L'état d'urgence a été déclaré et l'Élysée a annoncé la mobilisation de "1.500 militaires supplémentaires" et le renforcement des contrôles aux frontières.

La préfecture de police a interdit les manifestations sur la voie publique à Paris et dans les départements limitrophes, jusqu'à jeudi. Tous les équipements municipaux parisiens (écoles, bibliothèques, gymnases, marchés alimentaires) sont fermés samedi.

En tout, six attaques quasi simultanées ont été menées dans autant de sites, principalement dans les Xe et XIe arrondissements, avec de lourds bilans - toujours provisoires - en particulier rue de Charonne (au moins 19 morts) et rue Alibert (au moins 12 morts). Les "assassins" ont "balayé avec des mitraillettes plusieurs terrasses de café", a déclaré le préfet de police, Michel Cadot.

Au moins trois explosions ont retenti aux alentours du Stade de France vendredi vers 21H20 pendant que 80.000 personnes, dont François Hollande, assistaient au match amical de football France-Allemagne. Le public a été d'abord confiné, puis évacué à la fin du match.

- 'M. Tout-le-monde avec une Kalach' -

Au Bataclan, où avait lieu un concert de garage-rock, Pierre Janaszak, animateur radio et TV, rapporte avoir "clairement entendus (les assaillants) dire aux otages +c'est la faute de Hollande, il n'a pas à intervenir en Syrie+".

Un autre survivant a dit d'un des assaillants qu'il ressemblait "à M. Tout-le-monde avec une Kalachnikov".

Dans un mouvement d'unité nationale, les principaux partis ont annoncé la suspension de leur campagne pour les élections régionales.

Les réactions de condamnation, unanimes, ont afflué du monde entier, où de nombreux monuments se sont parés des couleurs bleu-blanc-rouge en signe de solidarité.
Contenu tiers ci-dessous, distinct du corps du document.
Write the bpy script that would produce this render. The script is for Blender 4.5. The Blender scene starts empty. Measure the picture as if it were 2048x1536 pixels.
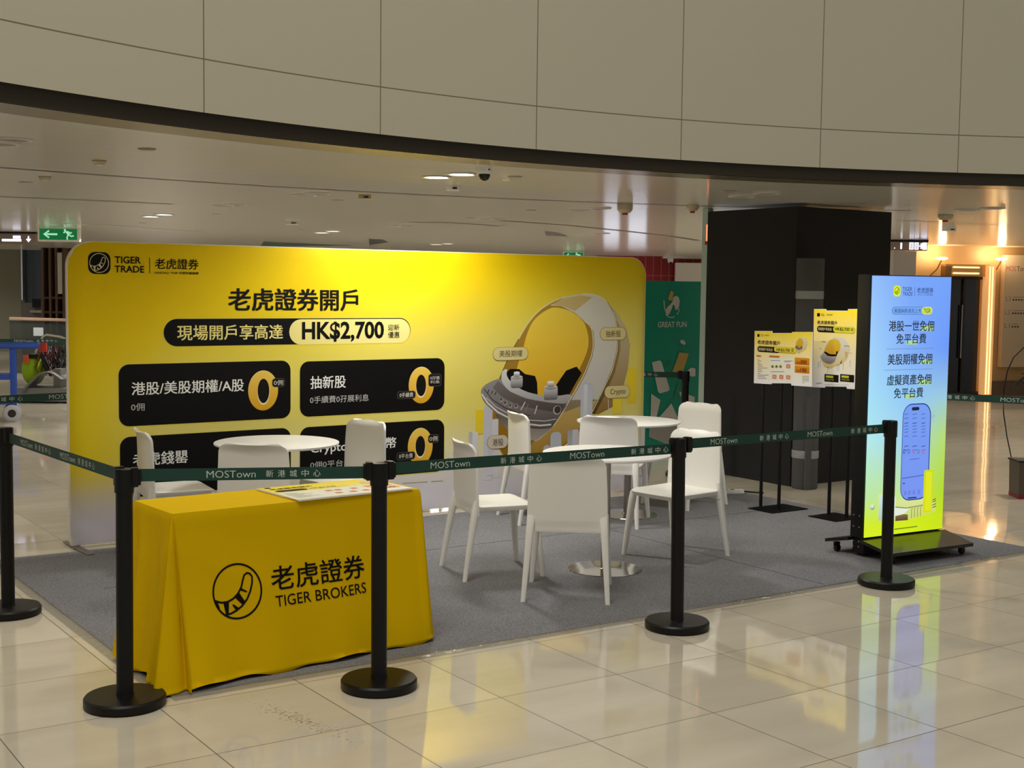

Barack Obama a promis que les États-Unis allaient aider la France à "traduire les terroristes en justice", tandis que la chancelière allemande Angela Merkel s'est dite "choquée". Le président iranien Hassan Rohani, qui a reporté le voyage en Italie et en France qu'il devait effectuer à partir de samedi, a dénoncé des "crimes contre l'humanité".